A documentary by Jose Luis Ruiz titled “Requiem 29” contains footage of what the media failed to report, Gamboa said.

“In that [footage], you will see the police brutally beating people, hitting them in the back of the head with batons, trying to crack their skulls,” he said.

The Chicano Moratorium became a testament to how people can come together to end injustice and violence, but also a reminder of why the community continues to fight for their voice to be heard.

How It Changed Them

Reflecting on the 50 years since the Chicano Moratorium, many participants remember more than just the loss and trauma. They also recall how it changed life as they knew it for their community.

Pardo was already a youth activist with M.E.Ch.A before the Moratorium. Yet, seeing the solidarity shown by the people of East L.A. and how the march was violently disrupted by law enforcement “was an experience that opened the door to me seeing the world in a different way,” she said.

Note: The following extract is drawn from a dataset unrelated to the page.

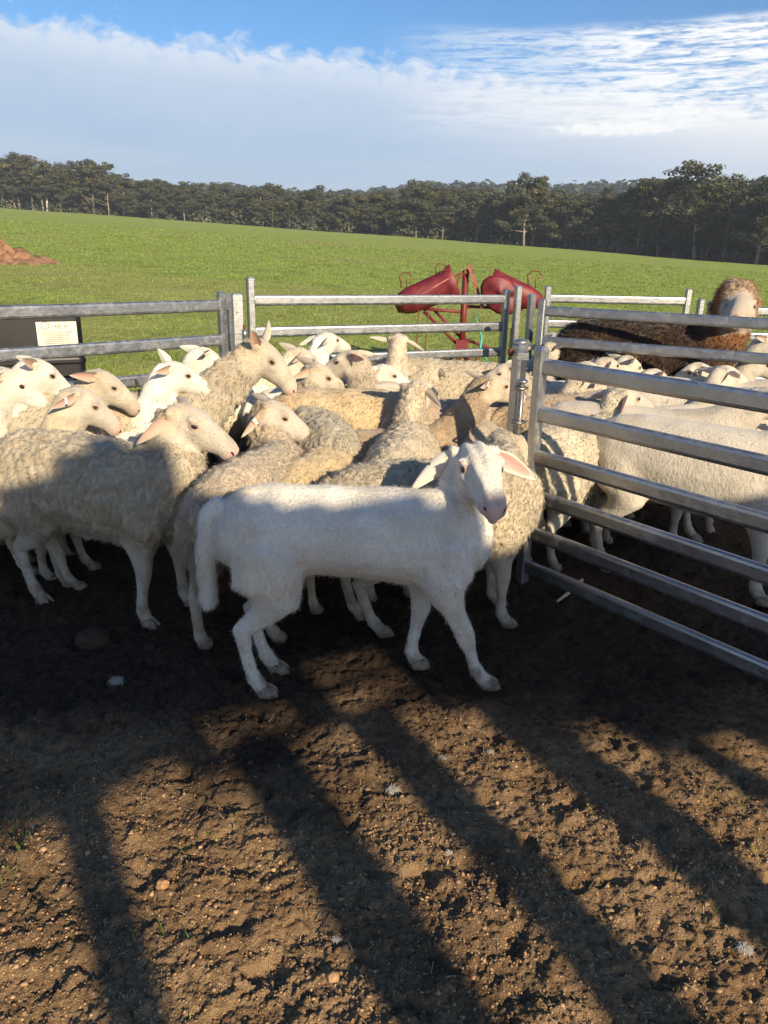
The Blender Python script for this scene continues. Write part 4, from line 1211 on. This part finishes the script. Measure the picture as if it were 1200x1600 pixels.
    sc_l = {0: 1, 1: 1.2, 2: 1.8}[lod]
    ln = ((.008+.007*wl*wv)*(.5+.8*g.random(cnt))*sc_l*P.get('hair', 1.0))[:, None]
    if tl > .2:
        tm = (V[vi][:, 0] < -.44) & (V[vi][:, 2] < .62)
        thighm = (V[vi][:, 0] < -.30) & (V[vi][:, 2] < .52) & (V[vi][:, 2] > .30)
        ln[tm] *= 2.0; ln[thighm] *= 1.7
    wd = (.0011+.0006*wl*wv)[:, None]*sc_l
    sdv = np.cross(d, n_); sdv /= np.linalg.norm(sdv, axis=1)[:, None]+1e-9
    base = base-n_*(.0004+.0015*wv*wl)[:, None]
    tip = base+d*ln
    mid = base+d*ln*.5+n_*ln*.10
    SV = np.stack([base-sdv*wd, base+sdv*wd, tip], 1); loops = np.arange(cnt*3); tot = np.full(cnt, 3)
    sc_c = colr[vi]*(.95+.25*g.random((cnt, 1)))*(1.28 if wl < .15 else 1.08)
    nv_ = SV.shape[1]
    me = bpy.data.meshes.new('fleece')
    me.vertices.add(cnt*nv_); me.vertices.foreach_set('co', SV.reshape(-1).astype(np.float32))
    me.loops.add(len(loops)); me.loops.foreach_set('vertex_index', loops.astype(np.int32))
    me.polygons.add(len(tot)); me.polygons.foreach_set('loop_start', np.concatenate([[0], np.cumsum(tot)[:-1]]).astype(np.int32)); me.polygons.foreach_set('loop_total', tot.astype(np.int32))
    me.polygons.foreach_set('use_smooth', np.ones(len(tot), bool))
    me.update(calc_edges=True)
    at_ = me.color_attributes.new('tint', 'FLOAT_COLOR', 'POINT'); a4 = np.ones((cnt*nv_, 4), np.float32); a4[:, :3] = np.repeat(np.clip(sc_c, 0, .92), nv_, 0); at_.data.foreach_set('color', a4.ravel())
    # shade each lock mostly like the coat it lies on
    nn = n_*.8+g.normal(size=(cnt, 3))*.10+clump*.25*wl
    ge = np.cross(sdv, d); ge *= np.sign((ge*n_).sum(1))[:, None]; nn = nn+ge*.35; nn /= np.linalg.norm(nn, axis=1)[:, None]
    me.normals_split_custom_set_from_vertices(np.repeat(nn, nv_, 0).astype(np.float32).tolist() if False else [tuple(v_) for v_ in np.repeat(nn, nv_, 0)])
    me.materials.append(MATS['strand'])
    fl = link('fleece', me, root); fl['kind'] = 'stuff'

    # face parts
    hl = P.get('ears', (0, 0))
    er = g.uniform(-8, 40, 2); sw = g.uniform(15, 42, 2)
    ea = P.get('ear', ((er[0], sw[0]), (er[1], sw[1])))      # droop, sweep back for left, right
    for sg, (droop, sweep) in ((1, ea[0]), (-1, ea[1])):
        b0 = hp(.005, .058*sg, .012)
        if P.get('hang'): pass
        dr = sd_*sg*math.cos(R(droop))*math.cos(R(sweep))-fd*math.sin(R(sweep))*math.cos(R(droop))-ud_*math.sin(R(droop)); dr /= np.linalg.norm(dr)
        fh_ = np.array([fd[0], fd[1], 0])/np.hypot(fd[0], fd[1]); inner = fh_*P.get('ear_f', .45)+np.array([0, 0, -.25])+P.get('ear_up', 0)*ud_+sd_*sg*P.get('ear_o', .8)
        if P.get('flipR') and sg < 0: inner = -inner; inner -= dr*(inner@dr); inner /= np.linalg.norm(inner)
        if P.get('ear_twist'): 
            tw2 = R(P['ear_twist'])*sg; inner = inner*math.cos(tw2)+np.cross(dr, inner)*math.sin(tw2)
        acr = np.cross(dr, inner)
        EL = P.get('ear_len', .158); m_, k_2 = 10, 7
        A = []; B_ = []
        for i in range(m_+1):
            f = i/m_; wd_ = .034*min(1, .60+1.4*f)*(max(0, 1-f**1.9))**.85+.0012
            if P.get('small_ear'): wd_ *= .8
            for j in range(k_2):
                v_ = j/(k_2-1)*2-1
                cup = .42*(1-f*.55)*wd_*(v_*v_)*1.6
                p_ = b0+dr*EL*f+acr*wd_*v_+inner*cup-ud_*.018*f*f
                A.append(p_); B_.append(p_-inner*(.0035*(1-.5*abs(v_))))
        Vv = np.array(A+B_); o_ = len(A); Ff = []
        for i in range(m_):
            for j in range(k_2-1):
                a = i*k_2+j; Ff.append((a, a+1, a+k_2+1, a+k_2)); Ff.append((o_+a, o_+a+k_2, o_+a+k_2+1, o_+a+1))
            for j in (0, k_2-1):
                a = i*k_2+j; Ff.append((a, a+k_2, o_+a+k_2, o_+a))
        for j in range(k_2-1): Ff.append((j, j+1, o_+j+1, o_+j)); a = m_*k_2+j; Ff.append((a, a+1, o_+a+1, o_+a))
        pinkc = np.array(P.get('pink', [.50, .31, .25])); outc = cf*.88 if not alp else np.array([.18, .10, .06])
        vv = np.abs(np.tile(np.linspace(-1, 1, k_2), m_+1)); ff_ = np.repeat(np.linspace(0, 1, m_+1), k_2)
        pk = (sstep(1.0, .45, vv)*sstep(1.0, .75, ff_))[:, None]
        pk = pk*(0.15 if alp else 1); cc_ = np.concatenate([outc*(1-pk)+pinkc*pk, np.tile(outc, (o_, 1))])
        if not alp or True:
            ear = link('ear', np_mesh('ear', Vv, Ff, [MATS['ear']], colors={'tint': cc_}), root)
        tg_ = P.get('tag')
        if tg_ and ((tg_ == 'L' and sg > 0) or (tg_ == 'R' and sg < 0)):
            G_ = Geo(); q = b0+dr*EL*.48-inner*.006*1
            mt = Matrix([tuple(dr), tuple(acr), tuple(inner)]).transposed()
            sg2 = P.get('tag_side', -1)
            q = b0+dr*EL*.48+inner*.010*sg2
            G_.box(tuple(q), (.016, .040, .003), mt)
            te = G_.build('ear_tag', MATS['tagw'], ear)
            G_ = Geo(); G_.ell(tuple(q-acr*.022+inner*.003*sg2), (.006, .006, .006), n=8, m=5); G_.build('tag_stud', MATS['tagb'], te, True)
            if lod == 0:
                G_ = Geo()
                for u_ in (-.004, 0, .004): G_.box(tuple(q+dr*u_+acr*.003+inner*.0022*sg2), (.0014, .024, .0006), mt)
                G_.build('tag_print', MATS['ink'], te)
        elif tg_ and lod < 2 and sg > 0 and tg_ == 'both': pass
    def snap(q, out, push=0.0):
        """move a face feature on to the finished skin"""
        q = np.array(q); d_ = V-q; k = np.argmin((d_**2).sum(1)+.6*np.clip(-(d_@out), 0, 1)**2)
        return q+out*((V[k]-q)@out+push)
    for sg in (-1, 1):
        G_ = Geo(); mt = Matrix([tuple(fd), tuple(sd_*sg), tuple(ud_)]).transposed()
        eo = sd_*sg*.94+fd*.22+ud_*.12; eo /= np.linalg.norm(eo)
        ec = snap(hp(.112, .055*sg, .020), eo, -.0045)
        G_.ell(tuple(ec), (.0145, .0110, .0115), mt, 12, 8)
        eye = G_.build('eye', MATS['eye'], root, True)
        if lod < 2:
            G_ = Geo(); e1 = fd-eo*(fd@eo); e1 /= np.linalg.norm(e1); e2 = np.cross(eo, e1)
            pts = [ec+e1*.0165*math.cos(a)+e2*.0115*math.sin(a)+eo*(.0050-.0035*abs(math.cos(a))) for a in np.linspace(0, 2*math.pi, 17)]
            G_.tube([tuple(p_) for p_ in pts], .0036, 6)
            G_.build('eyelid', MATS['lid'], eye, True)
            no = fd*.85+sd_*sg*.5+ud_*.1; no /= np.linalg.norm(no)
            nc_ = snap(hp(.285, .020*sg, -.012), no, .0005)
            G_ = Geo(); n1 = (sd_*sg*.55+ud_*.55-fd*.35); n1 -= no*(n1@no); n1 /= np.linalg.norm(n1); n2 = np.cross(no, n1)
            G_.ell(tuple(nc_), (.0135, .0048, .0030), Matrix([tuple(n1), tuple(n2), tuple(no)]).transposed(), 10, 6); G_.build('nostril', MATS['dark_skin'], root, True)
    if lod < 2:
        G_ = Geo(); pl = []
        for y_ in (-.034, -.028, -.018, -.008, 0, .008, .018, .028, .034):
            t_ = .292-.9*abs(y_)-7*y_*y_
            o_ = fd*(1-abs(y_)*22)+sd_*np.sign(y_)*abs(y_)*22; o_ /= np.linalg.norm(o_)
            pl.append(snap(hp(t_, y_*.6, -.044+abs(y_)*.15), o_, -.0004))
        G_.tube([tuple(p_) for p_ in pl], .0020, 5)
        sn_ = [snap(hp(.285, 0, -.020-k_*.006), fd, .0002) for k_ in range(4)]
        G_.tube([tuple(p_) for p_ in sn_], .0016, 5)
        G_.build('mouth', MATS['dark_skin'], root, True)
    # cloven hooves
    for i, f_ in enumerate(feet):
        G_ = Geo()
        for sg in (-1, 1):
            rot = Matrix.Rotation(R(5*sg), 3, 'Z')
            pr = [(-.034, .000), (-.018, .026), (.018, .026), (.044, .010), (.042, .001), (-.02, -.001)]
            Vt = []
            for z_, sc_, dx_ in ((.0, 1.0, .004), (.018, .92, .0), (.036, .72, -.010)):
                Vt += [rot @ Vector((x_*sc_+dx_, y_*sg*sc_, z_))+Vector((f_[0]+.004, f_[1]+.003*sg, 0)) for x_, y_ in pr]
            nn_ = 6
            Fh = [(a*nn_+k, a*nn_+(k+1) % nn_, (a+1)*nn_+(k+1) % nn_, (a+1)*nn_+k) for a in range(2) for k in range(nn_)]+[tuple(range(nn_))[::-1], tuple(range(12, 18))]
            G_.add(Vt, Fh)
        if lod < 2: G_.build('hoof', MATS['hoof'], root, True)
    return root
MATS['lid'] = simple('pinkish_eyelid', (.27, .20, .15), (.38, .30, .23), 80, .7)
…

Aside from the Vietnam War, Pardo said, her eyes were opened to other issues, including police brutality and anti-immigrant sentiments.

For Gamboa — a prolific essayist, photographer and performance artist — the day of the Moratorium became a pivotal moment in his career.

“In the midst of the tear gas, I was approached by one of my mentors, Francisca Flores, who handed me a copy of her magazine and anointed me the editor of the magazine in the middle of battle,” Gamboa recalled. Flores was a prominent activist for the Chicano, feminist and labor rights movements, and a journalist for the magazine Regeneración.

As the new editor, “I transformed it into a political and arts magazine,” Gamboa said. “That magazine helped me to organize the art group that I formed at the time, Asco, and that group went on to international acclaim.” Asco was a Chicano artist collective based in East L.A. that aimed to shed light on sociopolitical issues affecting the Chicano community. They were active from 1972-87.

To many, the Moratorium was also a historical symbol of gathering and connection.

The crowd of tens of thousands was a diverse one. Gamboa recalled seeing people from all over the United States, representing different racial groups and religious sects.

He noted that the movement was largely centered on family.

“Families were protesting together,” he said. “A large proportion of the people that were there were families, with young children in strollers or carried in arms, and elderly people with walkers.”

As the same social issues felt by the community decades ago are echoed by the protests of 2020, Pardo said, the struggle presses on.

“It’s always a work in progress,” she added. “Democracy is always a battle, and social protest is still an important asset — it’s an important vehicle to make democracy work a little bit better.”

Ivan Salinas, a senior at CSUN and a student organizer with CSUN’s M.E.Ch.A, first heard about the Chicano Moratorium as a freshman, in a Chicana/o studies class taught by Gamboa.

Salinas said that despite not having lived through the Moratorium, his generation still has so much to learn from it.

“The Moratorium is a reminder of the community activism that still thrives in the Chicano community, but now it intersects with the issues still present in our society today — such as institutional racism and police brutality toward communities of color,” he said, pointing to the Black Lives Matter protests that took center stage this year.

“My generation is making it a priority to fix these systemic issues by engaging in political action and not undermining the power of education,” Salinas said. “I hope that people who truly have the capability of making immediate changes actually listen to our communities, and recognize how important it is that we work toward a life of racial solidarity and equality.”

Gamboa sees the Moratorium as a reminder of the strength of his community.

“We have to recognize that Chicanos have struggled and have persevered,” he said, “and as a result of the Moratorium and the actions of the East L.A. walkouts, there have been thousands and thousands of Mexican Americans who have become educated, and our voice has become more empowered.”